WRITTEN PROBLEM:
Repeat the listing below word for word, stopping after the line that contains "struct(obox('trim_6', MT['alu'], None, -4.55, -.2, 8.1, YR, HEAD".

DATA EXCERPT:
......

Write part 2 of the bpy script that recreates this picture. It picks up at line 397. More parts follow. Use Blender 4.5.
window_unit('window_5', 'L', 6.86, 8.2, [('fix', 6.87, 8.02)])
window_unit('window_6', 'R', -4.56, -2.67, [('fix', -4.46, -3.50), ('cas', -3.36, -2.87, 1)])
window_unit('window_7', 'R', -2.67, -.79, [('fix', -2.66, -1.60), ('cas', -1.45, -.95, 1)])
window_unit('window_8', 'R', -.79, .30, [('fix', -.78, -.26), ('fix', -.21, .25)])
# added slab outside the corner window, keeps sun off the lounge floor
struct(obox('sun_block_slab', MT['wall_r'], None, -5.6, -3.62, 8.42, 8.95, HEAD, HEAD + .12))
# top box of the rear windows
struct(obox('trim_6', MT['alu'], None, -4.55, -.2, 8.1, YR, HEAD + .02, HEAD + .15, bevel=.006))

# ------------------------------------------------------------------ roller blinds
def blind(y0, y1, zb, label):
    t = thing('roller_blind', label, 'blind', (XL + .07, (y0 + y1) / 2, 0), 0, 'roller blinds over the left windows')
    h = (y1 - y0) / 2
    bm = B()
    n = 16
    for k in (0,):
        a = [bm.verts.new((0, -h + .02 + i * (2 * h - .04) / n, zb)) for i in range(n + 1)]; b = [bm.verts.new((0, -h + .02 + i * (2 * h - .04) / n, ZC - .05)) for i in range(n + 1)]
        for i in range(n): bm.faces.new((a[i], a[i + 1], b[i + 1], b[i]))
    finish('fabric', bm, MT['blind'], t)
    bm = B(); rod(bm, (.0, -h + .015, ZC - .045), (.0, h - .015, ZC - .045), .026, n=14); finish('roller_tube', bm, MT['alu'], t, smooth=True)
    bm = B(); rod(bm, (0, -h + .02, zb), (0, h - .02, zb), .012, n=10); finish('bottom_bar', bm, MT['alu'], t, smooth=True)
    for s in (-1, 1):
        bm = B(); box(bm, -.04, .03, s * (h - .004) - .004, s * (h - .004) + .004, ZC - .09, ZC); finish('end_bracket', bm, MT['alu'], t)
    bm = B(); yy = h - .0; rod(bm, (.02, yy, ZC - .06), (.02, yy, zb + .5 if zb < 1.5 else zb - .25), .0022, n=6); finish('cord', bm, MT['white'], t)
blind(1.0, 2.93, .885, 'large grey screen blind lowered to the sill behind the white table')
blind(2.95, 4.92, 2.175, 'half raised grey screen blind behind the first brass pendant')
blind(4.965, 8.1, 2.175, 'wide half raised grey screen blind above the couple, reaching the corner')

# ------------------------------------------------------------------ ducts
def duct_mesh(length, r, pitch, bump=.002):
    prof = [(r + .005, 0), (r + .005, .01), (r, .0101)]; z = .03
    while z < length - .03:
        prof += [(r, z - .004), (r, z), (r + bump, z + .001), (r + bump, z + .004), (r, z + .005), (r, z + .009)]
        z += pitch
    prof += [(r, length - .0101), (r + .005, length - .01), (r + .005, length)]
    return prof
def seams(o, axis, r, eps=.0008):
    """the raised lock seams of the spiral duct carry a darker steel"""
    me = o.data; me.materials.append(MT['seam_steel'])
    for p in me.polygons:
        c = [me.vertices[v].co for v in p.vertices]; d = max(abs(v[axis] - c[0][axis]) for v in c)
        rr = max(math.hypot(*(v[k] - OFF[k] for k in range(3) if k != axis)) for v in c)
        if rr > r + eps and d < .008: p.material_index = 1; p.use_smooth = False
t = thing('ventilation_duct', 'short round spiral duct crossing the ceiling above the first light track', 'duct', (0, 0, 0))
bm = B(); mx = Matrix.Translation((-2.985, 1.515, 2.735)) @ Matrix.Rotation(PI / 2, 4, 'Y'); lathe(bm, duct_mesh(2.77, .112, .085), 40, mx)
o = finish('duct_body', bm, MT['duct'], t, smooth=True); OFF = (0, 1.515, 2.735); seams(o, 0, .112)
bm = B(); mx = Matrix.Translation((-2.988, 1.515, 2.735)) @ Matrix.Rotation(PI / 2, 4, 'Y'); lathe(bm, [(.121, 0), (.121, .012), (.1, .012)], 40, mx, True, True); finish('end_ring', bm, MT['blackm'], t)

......

RESPONSE FOR THIS EXERCISE:
Write part 2 of the bpy script that recreates this picture. It picks up at line 397. More parts follow. Use Blender 4.5.
window_unit('window_5', 'L', 6.86, 8.2, [('fix', 6.87, 8.02)])
window_unit('window_6', 'R', -4.56, -2.67, [('fix', -4.46, -3.50), ('cas', -3.36, -2.87, 1)])
window_unit('window_7', 'R', -2.67, -.79, [('fix', -2.66, -1.60), ('cas', -1.45, -.95, 1)])
window_unit('window_8', 'R', -.79, .30, [('fix', -.78, -.26), ('fix', -.21, .25)])
# added slab outside the corner window, keeps sun off the lounge floor
struct(obox('sun_block_slab', MT['wall_r'], None, -5.6, -3.62, 8.42, 8.95, HEAD, HEAD + .12))
# top box of the rear windows
struct(obox('trim_6', MT['alu'], None, -4.55, -.2, 8.1, YR, HEAD + .02, HEAD + .15, bevel=.006))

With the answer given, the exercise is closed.